After realizing you have forgotten something, it is best to contact someone in person at the airport baggage office as soon as possible. If you have already left the airport far behind, we have compiled a list of links to report lost items on airline websites. Check out how to get your items back here.

Long Flights and Pet Allergies

Q. My sister-in-law has two long-haired cats. She always travels with them, bringing along a friend who can take the second cat. They of course are put under their seats. I am highly allergic to cats, and if I were to be seated near these cats, I would develop serious breathing problems. A long flight could become a devastating health problem. I also wonder about the re-circulated air? What is my recourse?

A. I honestly don't think you'd have a problem asking to switch seats with a passenger who isn't allergic (or maybe one who even loves cats!). You'd just ask the flight attendant to reseat you, or offer to buy the accommodating passenger a cocktail or two. I wouldn't worry too much about re-circulated air, but if you develop a problem you can ask the flight attendants to ask the captain to increase the amount of fresh air into the cabin (the cockpit can adjust the ratio of fresh to re-circulated air, which is any case is filtered).

When to Fly vs. When to Buy

Q. What day of the week and days during a month would be the least expensive to fly within United States. Is there any way to get last minute cheap fares without having to sleep at an airport or fly stand by?

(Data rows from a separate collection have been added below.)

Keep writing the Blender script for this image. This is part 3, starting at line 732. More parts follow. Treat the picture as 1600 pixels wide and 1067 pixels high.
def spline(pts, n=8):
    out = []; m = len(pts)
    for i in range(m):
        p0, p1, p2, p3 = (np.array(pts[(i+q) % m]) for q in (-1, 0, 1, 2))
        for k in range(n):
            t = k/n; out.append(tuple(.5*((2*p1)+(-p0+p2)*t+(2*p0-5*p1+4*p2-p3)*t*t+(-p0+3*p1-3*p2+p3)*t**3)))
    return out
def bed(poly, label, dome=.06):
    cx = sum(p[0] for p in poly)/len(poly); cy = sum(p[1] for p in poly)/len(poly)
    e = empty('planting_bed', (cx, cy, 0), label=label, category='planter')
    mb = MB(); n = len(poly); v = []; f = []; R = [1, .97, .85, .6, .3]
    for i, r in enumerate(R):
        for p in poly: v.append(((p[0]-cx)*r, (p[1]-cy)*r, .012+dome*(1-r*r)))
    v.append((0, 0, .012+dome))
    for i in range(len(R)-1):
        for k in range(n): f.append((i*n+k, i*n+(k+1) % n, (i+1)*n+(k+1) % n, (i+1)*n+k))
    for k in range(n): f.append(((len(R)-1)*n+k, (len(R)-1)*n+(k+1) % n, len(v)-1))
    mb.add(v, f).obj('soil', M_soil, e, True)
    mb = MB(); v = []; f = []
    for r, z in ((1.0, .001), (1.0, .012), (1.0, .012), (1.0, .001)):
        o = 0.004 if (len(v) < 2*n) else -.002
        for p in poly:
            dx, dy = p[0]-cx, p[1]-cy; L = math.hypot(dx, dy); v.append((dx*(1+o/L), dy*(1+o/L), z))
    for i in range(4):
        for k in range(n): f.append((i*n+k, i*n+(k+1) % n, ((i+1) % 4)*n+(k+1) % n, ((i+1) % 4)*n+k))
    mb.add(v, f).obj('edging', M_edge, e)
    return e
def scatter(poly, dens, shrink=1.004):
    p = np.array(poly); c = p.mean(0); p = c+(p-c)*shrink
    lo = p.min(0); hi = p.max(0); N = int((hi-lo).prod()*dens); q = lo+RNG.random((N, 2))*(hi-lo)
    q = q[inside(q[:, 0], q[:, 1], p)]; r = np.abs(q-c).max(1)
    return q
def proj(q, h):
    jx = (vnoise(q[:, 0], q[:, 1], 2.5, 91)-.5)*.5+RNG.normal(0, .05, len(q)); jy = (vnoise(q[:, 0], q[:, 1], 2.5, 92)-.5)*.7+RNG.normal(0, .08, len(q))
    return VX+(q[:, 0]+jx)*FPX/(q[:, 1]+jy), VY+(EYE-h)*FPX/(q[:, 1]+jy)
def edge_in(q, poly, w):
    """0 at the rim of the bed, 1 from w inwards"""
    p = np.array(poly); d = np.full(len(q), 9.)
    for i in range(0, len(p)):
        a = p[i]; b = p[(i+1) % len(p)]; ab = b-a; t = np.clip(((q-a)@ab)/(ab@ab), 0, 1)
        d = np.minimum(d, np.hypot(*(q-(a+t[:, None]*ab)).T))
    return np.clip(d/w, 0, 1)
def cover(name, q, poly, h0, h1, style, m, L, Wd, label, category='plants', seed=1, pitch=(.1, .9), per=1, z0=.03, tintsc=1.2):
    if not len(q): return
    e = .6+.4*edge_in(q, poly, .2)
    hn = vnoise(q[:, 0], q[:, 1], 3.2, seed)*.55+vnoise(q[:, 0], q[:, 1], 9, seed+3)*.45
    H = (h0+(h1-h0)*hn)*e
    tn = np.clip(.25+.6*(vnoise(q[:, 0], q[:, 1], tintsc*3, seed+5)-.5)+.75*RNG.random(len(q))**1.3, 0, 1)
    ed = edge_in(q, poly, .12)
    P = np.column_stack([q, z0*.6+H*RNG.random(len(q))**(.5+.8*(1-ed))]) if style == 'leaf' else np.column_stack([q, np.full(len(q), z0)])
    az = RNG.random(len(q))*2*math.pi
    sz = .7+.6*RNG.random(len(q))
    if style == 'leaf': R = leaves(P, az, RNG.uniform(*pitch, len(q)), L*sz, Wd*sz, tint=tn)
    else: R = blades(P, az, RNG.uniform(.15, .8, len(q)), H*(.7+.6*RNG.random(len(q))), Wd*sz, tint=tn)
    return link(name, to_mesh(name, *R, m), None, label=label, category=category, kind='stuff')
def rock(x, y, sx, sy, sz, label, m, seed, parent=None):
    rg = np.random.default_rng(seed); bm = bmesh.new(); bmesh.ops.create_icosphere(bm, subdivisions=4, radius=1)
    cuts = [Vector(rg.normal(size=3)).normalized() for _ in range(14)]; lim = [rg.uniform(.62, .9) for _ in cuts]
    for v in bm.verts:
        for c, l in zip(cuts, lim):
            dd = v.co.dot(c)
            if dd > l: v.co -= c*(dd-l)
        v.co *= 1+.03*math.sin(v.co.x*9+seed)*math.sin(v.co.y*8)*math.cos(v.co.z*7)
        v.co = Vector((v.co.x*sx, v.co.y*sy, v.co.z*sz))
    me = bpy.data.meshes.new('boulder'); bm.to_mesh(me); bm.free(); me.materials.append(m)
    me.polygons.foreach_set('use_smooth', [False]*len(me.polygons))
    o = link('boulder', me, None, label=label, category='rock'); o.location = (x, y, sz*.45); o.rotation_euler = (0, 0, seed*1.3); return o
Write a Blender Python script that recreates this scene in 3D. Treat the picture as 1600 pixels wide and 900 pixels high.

A. Tuesday and Wednesday are generally the cheapest days to fly, but not necessarily the cheapest days to buy (amazing unadvertised sales can pop up at any minute of the week, which is why I advise consumers to sign up for airfare alerts). There’s no such thing as cheap stand-by airfares any longer. One option, if it suits your travel dates, is to take advantage of the airlines’ last-minute weekend specials, which have no advance purchase requirement but require that you leave on the coming Saturday and return on the following Monday or Tuesday.

When the Airline Cancels Your Mistake Fare

Q. I recently booked a $329 flight from Atlanta to Auckland, New Zealand, which was canceled only two days later. The tickets were on Air New Zealand but I purchased them via a third-party site. They emailed to say the fare was issued by mistake and was invalid. They did offer a refund, at least.

I've booked these types of mistake fares in the past and the airlines always honored them. Why didn't Air New Zealand honor this one?

A. The Department of Transportation has recently changed its approach to mistake fare, allowing airlines a little more wriggle room to cancel in the event of an error like this one. If you had gone on to purchase a non-refundable hotel in Auckland before being alerted that the tickets were invalid, the DOT does require the carrier to reimburse you for that along with any other non-refundable purchases you may have made as a result of your ticket.

Still, it's always a good idea to hold off on making additional hotel or tour arrangements until you're absolutely sure the airline plans to honor the ticket. If you haven't heard anything after 72-hours, you're probably in the clear.

Fare Jumps While Booking

Q. For a couple of weeks we've been eyeing a one-way fare from Miami to Paris. We were in the middle of finally booking this fare but there was a delay having to do with our credit card, then access to the airline site expired. When I started all over again and the fare had changed jumped by several hundred dollars. We then tried again, erasing all our cookies, but this didn't work. What's going on?

A. This could simply be because the airline changed the airfare, or the number of seats at the lowest fare has changed. Airfares change all the time on any given route, and there’s no magic to finding the cheapest seats other than searching constantly and signing up for airfare alerts and pouncing immediately when a fare looks cheap. And while there’s no solid evidence that clearing cookies changes the game, it never hurts to try.